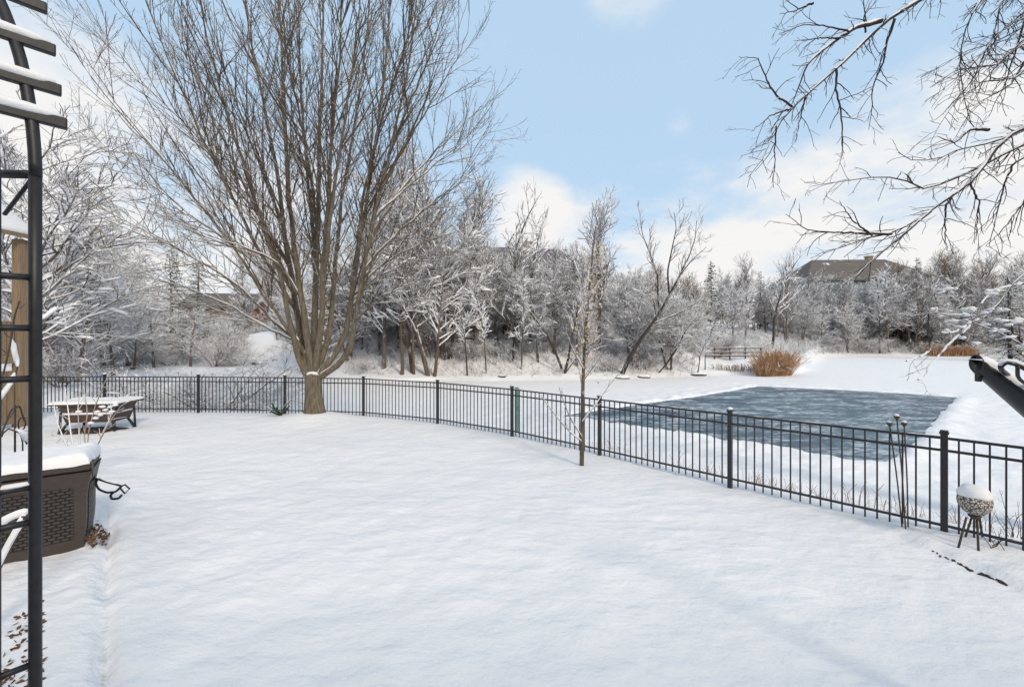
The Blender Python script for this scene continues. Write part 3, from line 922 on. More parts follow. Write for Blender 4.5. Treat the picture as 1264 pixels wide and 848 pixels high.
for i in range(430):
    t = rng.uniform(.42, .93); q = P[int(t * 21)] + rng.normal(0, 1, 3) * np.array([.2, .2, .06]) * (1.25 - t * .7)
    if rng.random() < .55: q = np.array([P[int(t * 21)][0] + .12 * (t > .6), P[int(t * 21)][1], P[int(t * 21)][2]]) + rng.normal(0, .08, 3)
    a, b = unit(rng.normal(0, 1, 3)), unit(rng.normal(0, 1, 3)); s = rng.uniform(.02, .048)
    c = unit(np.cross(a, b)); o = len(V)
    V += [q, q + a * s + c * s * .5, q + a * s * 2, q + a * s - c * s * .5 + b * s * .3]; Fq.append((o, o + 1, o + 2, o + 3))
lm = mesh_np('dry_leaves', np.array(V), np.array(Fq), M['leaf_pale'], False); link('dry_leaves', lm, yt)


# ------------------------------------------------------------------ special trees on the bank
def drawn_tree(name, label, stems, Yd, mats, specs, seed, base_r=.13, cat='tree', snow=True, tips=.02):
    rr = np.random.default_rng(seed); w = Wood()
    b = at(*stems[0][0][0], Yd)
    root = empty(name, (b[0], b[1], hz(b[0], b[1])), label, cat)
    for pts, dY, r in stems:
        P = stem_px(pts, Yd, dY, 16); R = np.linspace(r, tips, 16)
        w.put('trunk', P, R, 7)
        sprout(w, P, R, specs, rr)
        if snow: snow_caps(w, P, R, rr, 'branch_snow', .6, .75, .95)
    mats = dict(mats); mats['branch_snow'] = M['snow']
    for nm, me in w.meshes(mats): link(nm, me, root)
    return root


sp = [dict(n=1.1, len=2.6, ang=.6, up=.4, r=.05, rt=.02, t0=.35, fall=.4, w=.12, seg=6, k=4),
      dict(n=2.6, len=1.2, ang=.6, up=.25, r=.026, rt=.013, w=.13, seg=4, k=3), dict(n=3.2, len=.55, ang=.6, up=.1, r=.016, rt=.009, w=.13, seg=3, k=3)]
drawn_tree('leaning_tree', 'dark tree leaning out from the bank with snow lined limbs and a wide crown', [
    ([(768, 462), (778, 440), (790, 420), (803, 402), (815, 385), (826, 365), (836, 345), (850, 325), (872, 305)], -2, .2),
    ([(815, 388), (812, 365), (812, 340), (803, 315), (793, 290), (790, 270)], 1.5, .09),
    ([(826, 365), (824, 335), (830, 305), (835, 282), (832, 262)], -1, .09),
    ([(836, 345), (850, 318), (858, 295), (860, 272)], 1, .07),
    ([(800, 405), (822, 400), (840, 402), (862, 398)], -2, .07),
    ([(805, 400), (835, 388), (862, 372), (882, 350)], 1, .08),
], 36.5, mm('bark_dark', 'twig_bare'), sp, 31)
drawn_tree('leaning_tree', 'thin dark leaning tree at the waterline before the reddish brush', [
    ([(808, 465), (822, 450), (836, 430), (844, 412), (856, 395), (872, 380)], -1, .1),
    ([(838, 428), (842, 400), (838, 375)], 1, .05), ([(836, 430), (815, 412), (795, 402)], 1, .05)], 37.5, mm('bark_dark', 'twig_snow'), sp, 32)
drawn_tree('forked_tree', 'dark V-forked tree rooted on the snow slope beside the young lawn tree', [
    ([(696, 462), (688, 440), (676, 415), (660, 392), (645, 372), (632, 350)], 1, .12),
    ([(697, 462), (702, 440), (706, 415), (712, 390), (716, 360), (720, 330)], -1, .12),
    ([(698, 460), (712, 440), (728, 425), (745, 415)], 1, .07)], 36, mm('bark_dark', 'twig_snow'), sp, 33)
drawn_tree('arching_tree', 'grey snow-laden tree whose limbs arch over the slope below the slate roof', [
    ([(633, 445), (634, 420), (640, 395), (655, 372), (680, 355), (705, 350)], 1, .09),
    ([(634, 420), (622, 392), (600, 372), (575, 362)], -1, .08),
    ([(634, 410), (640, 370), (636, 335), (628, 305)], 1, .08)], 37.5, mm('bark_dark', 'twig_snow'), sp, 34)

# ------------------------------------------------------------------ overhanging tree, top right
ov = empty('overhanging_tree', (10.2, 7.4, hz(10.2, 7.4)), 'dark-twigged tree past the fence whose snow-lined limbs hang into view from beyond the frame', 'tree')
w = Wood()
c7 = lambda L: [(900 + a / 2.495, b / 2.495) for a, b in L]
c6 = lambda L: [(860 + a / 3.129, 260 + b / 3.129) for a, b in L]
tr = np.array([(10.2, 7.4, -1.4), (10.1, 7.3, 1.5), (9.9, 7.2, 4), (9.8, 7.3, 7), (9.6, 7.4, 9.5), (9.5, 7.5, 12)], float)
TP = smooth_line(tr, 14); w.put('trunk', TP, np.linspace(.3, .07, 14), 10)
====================
:: Written instruction ::
Leave the pictures out, and print every line of the listing exactly as written.

:: Completed exercise ::
The Blender Python script for this scene continues. Write part 3, from line 922 on. More parts follow. Write for Blender 4.5. Treat the picture as 1264 pixels wide and 848 pixels high.
for i in range(430):
    t = rng.uniform(.42, .93); q = P[int(t * 21)] + rng.normal(0, 1, 3) * np.array([.2, .2, .06]) * (1.25 - t * .7)
    if rng.random() < .55: q = np.array([P[int(t * 21)][0] + .12 * (t > .6), P[int(t * 21)][1], P[int(t * 21)][2]]) + rng.normal(0, .08, 3)
    a, b = unit(rng.normal(0, 1, 3)), unit(rng.normal(0, 1, 3)); s = rng.uniform(.02, .048)
    c = unit(np.cross(a, b)); o = len(V)
    V += [q, q + a * s + c * s * .5, q + a * s * 2, q + a * s - c * s * .5 + b * s * .3]; Fq.append((o, o + 1, o + 2, o + 3))
lm = mesh_np('dry_leaves', np.array(V), np.array(Fq), M['leaf_pale'], False); link('dry_leaves', lm, yt)


# ------------------------------------------------------------------ special trees on the bank
def drawn_tree(name, label, stems, Yd, mats, specs, seed, base_r=.13, cat='tree', snow=True, tips=.02):
    rr = np.random.default_rng(seed); w = Wood()
    b = at(*stems[0][0][0], Yd)
    root = empty(name, (b[0], b[1], hz(b[0], b[1])), label, cat)
    for pts, dY, r in stems:
        P = stem_px(pts, Yd, dY, 16); R = np.linspace(r, tips, 16)
        w.put('trunk', P, R, 7)
        sprout(w, P, R, specs, rr)
        if snow: snow_caps(w, P, R, rr, 'branch_snow', .6, .75, .95)
    mats = dict(mats); mats['branch_snow'] = M['snow']
    for nm, me in w.meshes(mats): link(nm, me, root)
    return root


sp = [dict(n=1.1, len=2.6, ang=.6, up=.4, r=.05, rt=.02, t0=.35, fall=.4, w=.12, seg=6, k=4),
      dict(n=2.6, len=1.2, ang=.6, up=.25, r=.026, rt=.013, w=.13, seg=4, k=3), dict(n=3.2, len=.55, ang=.6, up=.1, r=.016, rt=.009, w=.13, seg=3, k=3)]
drawn_tree('leaning_tree', 'dark tree leaning out from the bank with snow lined limbs and a wide crown', [
    ([(768, 462), (778, 440), (790, 420), (803, 402), (815, 385), (826, 365), (836, 345), (850, 325), (872, 305)], -2, .2),
    ([(815, 388), (812, 365), (812, 340), (803, 315), (793, 290), (790, 270)], 1.5, .09),
    ([(826, 365), (824, 335), (830, 305), (835, 282), (832, 262)], -1, .09),
    ([(836, 345), (850, 318), (858, 295), (860, 272)], 1, .07),
    ([(800, 405), (822, 400), (840, 402), (862, 398)], -2, .07),
    ([(805, 400), (835, 388), (862, 372), (882, 350)], 1, .08),
], 36.5, mm('bark_dark', 'twig_bare'), sp, 31)
drawn_tree('leaning_tree', 'thin dark leaning tree at the waterline before the reddish brush', [
    ([(808, 465), (822, 450), (836, 430), (844, 412), (856, 395), (872, 380)], -1, .1),
    ([(838, 428), (842, 400), (838, 375)], 1, .05), ([(836, 430), (815, 412), (795, 402)], 1, .05)], 37.5, mm('bark_dark', 'twig_snow'), sp, 32)
drawn_tree('forked_tree', 'dark V-forked tree rooted on the snow slope beside the young lawn tree', [
    ([(696, 462), (688, 440), (676, 415), (660, 392), (645, 372), (632, 350)], 1, .12),
    ([(697, 462), (702, 440), (706, 415), (712, 390), (716, 360), (720, 330)], -1, .12),
    ([(698, 460), (712, 440), (728, 425), (745, 415)], 1, .07)], 36, mm('bark_dark', 'twig_snow'), sp, 33)
drawn_tree('arching_tree', 'grey snow-laden tree whose limbs arch over the slope below the slate roof', [
    ([(633, 445), (634, 420), (640, 395), (655, 372), (680, 355), (705, 350)], 1, .09),
    ([(634, 420), (622, 392), (600, 372), (575, 362)], -1, .08),
    ([(634, 410), (640, 370), (636, 335), (628, 305)], 1, .08)], 37.5, mm('bark_dark', 'twig_snow'), sp, 34)

# ------------------------------------------------------------------ overhanging tree, top right
ov = empty('overhanging_tree', (10.2, 7.4, hz(10.2, 7.4)), 'dark-twigged tree past the fence whose snow-lined limbs hang into view from beyond the frame', 'tree')
w = Wood()
c7 = lambda L: [(900 + a / 2.495, b / 2.495) for a, b in L]
c6 = lambda L: [(860 + a / 3.129, 260 + b / 3.129) for a, b in L]
tr = np.array([(10.2, 7.4, -1.4), (10.1, 7.3, 1.5), (9.9, 7.2, 4), (9.8, 7.3, 7), (9.6, 7.4, 9.5), (9.5, 7.5, 12)], float)
TP = smooth_line(tr, 14); w.put('trunk', TP, np.linspace(.3, .07, 14), 10)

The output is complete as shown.